Wednesday, November 3, 2010

FED Day Review

Thursday-Nov-04 UPDate
Last night the Asian markets gave the Fed’s QE2 plan a vote of confidence as stocks rallied and the Dollar slumped to new lows. In Europe, October Services PMI came in a bit better than expected. This added to the pressure on the USD, which in turn is adding to the tailwinds for equities and commodity prices. Round two of QE is bigger than traders were looking for. This should prove to be bullish for commodity prices. It may NOT help economic growth and it raises the odds of inflation down the road and less margins for domestic sales, which are in weak already, except for the Rich, they don't feel anything. This morning US weekly jobless claims were higher than expected, but within the recent range. Tomorrow morning we get the October employment situation report. Traders are raising the bar to estimate a rise of 60K in payrolls after a drop of 95K in September, this will give them an excuse to Sell after all this Election BULLSHIT . Next week has the quarterly refunding auctions and Veteran’s day ( poor people , they won't have a job waiting for them, thanks to the fuckups Republicans ) on Thursday.


Dec.

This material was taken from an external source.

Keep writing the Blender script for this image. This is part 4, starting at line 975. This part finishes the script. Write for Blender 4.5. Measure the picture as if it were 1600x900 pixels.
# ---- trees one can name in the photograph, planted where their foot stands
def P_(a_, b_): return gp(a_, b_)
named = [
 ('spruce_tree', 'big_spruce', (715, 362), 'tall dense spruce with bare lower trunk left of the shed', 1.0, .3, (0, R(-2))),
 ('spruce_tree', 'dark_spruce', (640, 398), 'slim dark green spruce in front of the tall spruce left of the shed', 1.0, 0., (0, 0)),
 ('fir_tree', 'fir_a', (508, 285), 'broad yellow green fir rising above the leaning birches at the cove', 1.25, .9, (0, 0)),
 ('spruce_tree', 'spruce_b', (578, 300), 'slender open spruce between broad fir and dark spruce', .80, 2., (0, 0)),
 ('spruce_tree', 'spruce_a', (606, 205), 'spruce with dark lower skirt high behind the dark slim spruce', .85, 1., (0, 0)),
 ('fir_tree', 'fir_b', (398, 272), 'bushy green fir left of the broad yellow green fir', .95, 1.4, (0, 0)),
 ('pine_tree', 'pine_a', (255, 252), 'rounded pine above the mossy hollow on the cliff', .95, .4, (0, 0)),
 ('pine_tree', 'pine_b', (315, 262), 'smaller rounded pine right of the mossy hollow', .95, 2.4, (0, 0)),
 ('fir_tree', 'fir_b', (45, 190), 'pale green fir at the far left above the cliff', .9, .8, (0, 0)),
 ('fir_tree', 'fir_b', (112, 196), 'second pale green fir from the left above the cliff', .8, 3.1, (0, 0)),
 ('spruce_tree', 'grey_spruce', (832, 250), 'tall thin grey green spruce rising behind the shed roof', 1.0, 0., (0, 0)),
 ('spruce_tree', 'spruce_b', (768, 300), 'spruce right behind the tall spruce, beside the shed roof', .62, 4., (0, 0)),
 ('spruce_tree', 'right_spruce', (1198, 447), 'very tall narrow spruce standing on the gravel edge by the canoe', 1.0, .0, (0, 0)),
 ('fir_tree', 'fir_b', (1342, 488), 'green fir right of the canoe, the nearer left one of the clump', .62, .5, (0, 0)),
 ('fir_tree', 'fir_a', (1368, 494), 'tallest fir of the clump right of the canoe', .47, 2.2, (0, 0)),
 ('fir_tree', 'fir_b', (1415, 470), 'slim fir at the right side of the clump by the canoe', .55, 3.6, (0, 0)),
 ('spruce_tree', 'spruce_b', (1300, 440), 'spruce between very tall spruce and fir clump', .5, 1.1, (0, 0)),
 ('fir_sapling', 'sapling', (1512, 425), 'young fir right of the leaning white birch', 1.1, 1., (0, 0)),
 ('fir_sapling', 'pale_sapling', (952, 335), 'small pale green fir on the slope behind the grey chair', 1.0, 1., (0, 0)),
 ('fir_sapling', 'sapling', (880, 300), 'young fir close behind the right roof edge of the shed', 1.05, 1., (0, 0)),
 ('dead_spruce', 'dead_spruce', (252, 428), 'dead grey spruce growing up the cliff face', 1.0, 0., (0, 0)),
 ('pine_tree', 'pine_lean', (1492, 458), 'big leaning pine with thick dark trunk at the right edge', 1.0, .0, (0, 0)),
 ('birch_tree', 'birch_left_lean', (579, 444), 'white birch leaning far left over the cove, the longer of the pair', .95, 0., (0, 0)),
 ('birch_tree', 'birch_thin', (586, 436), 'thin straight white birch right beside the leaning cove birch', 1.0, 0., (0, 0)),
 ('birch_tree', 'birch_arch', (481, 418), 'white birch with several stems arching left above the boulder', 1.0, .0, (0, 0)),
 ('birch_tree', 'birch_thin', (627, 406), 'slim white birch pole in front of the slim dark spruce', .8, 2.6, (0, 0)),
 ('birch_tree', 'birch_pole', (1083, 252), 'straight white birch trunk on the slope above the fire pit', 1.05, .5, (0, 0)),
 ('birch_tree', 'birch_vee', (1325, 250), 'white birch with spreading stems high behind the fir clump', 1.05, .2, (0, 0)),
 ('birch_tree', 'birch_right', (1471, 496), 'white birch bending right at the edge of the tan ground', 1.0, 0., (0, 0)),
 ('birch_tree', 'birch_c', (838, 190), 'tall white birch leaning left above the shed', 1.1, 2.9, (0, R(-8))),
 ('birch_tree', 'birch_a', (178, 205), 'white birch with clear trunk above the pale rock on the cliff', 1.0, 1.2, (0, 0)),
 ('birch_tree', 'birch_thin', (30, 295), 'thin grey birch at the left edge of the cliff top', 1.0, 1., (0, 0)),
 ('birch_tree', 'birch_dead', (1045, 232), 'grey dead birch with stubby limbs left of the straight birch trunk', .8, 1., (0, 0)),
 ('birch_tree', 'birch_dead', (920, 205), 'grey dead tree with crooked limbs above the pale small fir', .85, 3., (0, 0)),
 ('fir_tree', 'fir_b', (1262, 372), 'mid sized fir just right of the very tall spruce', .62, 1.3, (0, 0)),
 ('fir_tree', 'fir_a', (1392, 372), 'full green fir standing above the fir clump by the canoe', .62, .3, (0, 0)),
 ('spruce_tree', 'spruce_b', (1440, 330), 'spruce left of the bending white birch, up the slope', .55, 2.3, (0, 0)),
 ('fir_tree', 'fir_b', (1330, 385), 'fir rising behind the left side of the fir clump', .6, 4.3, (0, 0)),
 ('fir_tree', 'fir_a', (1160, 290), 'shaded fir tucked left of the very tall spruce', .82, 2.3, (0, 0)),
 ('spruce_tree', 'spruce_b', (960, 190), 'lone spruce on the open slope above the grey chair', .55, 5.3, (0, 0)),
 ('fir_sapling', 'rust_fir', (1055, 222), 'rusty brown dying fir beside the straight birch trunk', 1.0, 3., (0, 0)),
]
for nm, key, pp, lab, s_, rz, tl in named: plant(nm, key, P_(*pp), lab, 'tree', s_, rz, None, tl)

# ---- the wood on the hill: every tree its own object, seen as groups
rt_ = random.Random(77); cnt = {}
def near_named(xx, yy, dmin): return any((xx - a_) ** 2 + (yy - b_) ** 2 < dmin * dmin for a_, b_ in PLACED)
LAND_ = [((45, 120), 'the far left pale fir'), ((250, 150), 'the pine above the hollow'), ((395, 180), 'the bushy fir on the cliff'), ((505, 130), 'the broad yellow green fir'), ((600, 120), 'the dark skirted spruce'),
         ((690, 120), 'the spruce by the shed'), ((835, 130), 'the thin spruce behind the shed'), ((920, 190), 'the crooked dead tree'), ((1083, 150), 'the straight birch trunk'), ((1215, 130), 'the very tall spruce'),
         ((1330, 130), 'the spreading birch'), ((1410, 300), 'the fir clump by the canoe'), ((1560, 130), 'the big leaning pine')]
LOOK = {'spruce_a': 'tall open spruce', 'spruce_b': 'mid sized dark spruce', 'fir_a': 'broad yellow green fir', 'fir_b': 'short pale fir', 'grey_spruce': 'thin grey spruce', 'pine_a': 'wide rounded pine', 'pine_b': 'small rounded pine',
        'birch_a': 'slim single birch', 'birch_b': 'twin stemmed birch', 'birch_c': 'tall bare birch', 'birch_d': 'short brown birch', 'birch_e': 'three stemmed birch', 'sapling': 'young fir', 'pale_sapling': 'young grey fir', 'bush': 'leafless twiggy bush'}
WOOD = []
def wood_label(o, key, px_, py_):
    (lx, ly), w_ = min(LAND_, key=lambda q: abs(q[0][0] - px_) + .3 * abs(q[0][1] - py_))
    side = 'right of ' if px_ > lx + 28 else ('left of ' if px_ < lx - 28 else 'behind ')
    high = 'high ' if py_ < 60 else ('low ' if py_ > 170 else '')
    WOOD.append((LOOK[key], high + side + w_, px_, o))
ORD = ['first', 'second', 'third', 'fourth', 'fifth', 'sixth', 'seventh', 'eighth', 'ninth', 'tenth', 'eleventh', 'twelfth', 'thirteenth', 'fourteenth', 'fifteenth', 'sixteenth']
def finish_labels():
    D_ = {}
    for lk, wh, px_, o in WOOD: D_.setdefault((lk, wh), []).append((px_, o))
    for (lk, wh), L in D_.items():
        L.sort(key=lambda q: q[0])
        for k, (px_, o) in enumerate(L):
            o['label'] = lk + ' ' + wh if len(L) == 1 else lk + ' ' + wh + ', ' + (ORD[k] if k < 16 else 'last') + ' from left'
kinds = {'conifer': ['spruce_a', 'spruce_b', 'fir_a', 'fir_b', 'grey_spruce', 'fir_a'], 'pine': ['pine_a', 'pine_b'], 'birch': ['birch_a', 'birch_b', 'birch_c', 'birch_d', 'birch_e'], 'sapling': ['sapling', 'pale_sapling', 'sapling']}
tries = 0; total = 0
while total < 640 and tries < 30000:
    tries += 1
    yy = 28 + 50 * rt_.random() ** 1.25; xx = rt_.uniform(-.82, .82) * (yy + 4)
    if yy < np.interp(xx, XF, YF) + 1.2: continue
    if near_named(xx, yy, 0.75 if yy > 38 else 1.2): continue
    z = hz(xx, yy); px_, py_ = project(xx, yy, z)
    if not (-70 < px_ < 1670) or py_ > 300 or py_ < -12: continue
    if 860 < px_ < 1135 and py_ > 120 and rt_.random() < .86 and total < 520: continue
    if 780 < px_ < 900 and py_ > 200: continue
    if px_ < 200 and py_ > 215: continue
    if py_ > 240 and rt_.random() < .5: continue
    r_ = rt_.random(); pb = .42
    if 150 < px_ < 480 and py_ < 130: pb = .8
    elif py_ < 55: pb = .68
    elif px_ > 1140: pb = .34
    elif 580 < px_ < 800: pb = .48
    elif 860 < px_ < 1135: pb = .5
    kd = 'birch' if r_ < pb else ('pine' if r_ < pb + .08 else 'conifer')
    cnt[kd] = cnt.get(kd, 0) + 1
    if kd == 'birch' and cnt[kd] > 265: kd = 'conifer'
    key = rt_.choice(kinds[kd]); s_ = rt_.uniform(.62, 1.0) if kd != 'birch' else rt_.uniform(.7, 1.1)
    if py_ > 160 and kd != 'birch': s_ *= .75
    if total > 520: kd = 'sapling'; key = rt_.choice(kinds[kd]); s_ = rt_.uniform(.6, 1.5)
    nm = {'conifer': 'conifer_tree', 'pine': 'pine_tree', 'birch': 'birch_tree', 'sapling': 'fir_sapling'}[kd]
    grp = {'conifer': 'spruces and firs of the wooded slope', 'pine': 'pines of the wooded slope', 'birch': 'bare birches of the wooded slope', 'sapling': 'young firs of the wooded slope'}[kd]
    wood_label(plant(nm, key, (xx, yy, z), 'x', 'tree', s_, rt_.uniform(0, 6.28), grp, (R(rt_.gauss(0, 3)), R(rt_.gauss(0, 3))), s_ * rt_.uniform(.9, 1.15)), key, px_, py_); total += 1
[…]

S&P: 1208.00 is the 2010 high basis ESZ; that’s the pivot point for this morning. It looks like tomorrow will have the Sell Short day signal.
Yesterday's election results mean that they won't be getting much help from fiscal policy

The Fed will add another $600 billion to its $1.7 trillion in direct purchases so far this recovery cycle, a little more than expected yet not enough to fire up much enthusiasm. The new purchases will extend through the second quarter next year and if the jobs market doesn't pick up by then, QE3 can be expected given the Fed's promise to monitor progress and adjust the program as needed. The underlying question is whether lower rates will significantly stimulate borrowing and investment. It will probably not because of the weak Real Estate Market will continue and the odvious lack of Fiscal Stimulus that will occur after this elections.

The Dow rose 0.2 percent to 11,215 in mild reaction to the results while the dollar index fell 0.3 percent to 77.07.

Fed purchases will be centered in the middle of the yield curve, not the longer end as many had expected making for slightly lower rates on the short to middle part of the curve and a 12 basis point jump in the 30-year yield to 4.05 percent. Oil rose $1 to $85 while gold slipped slightly to just under $1,350.

1 comment:

  1. Can you clarify how you determine Key Institutional Levels -- thanks -- would appreciate being updated by email as well -- good analysis/post.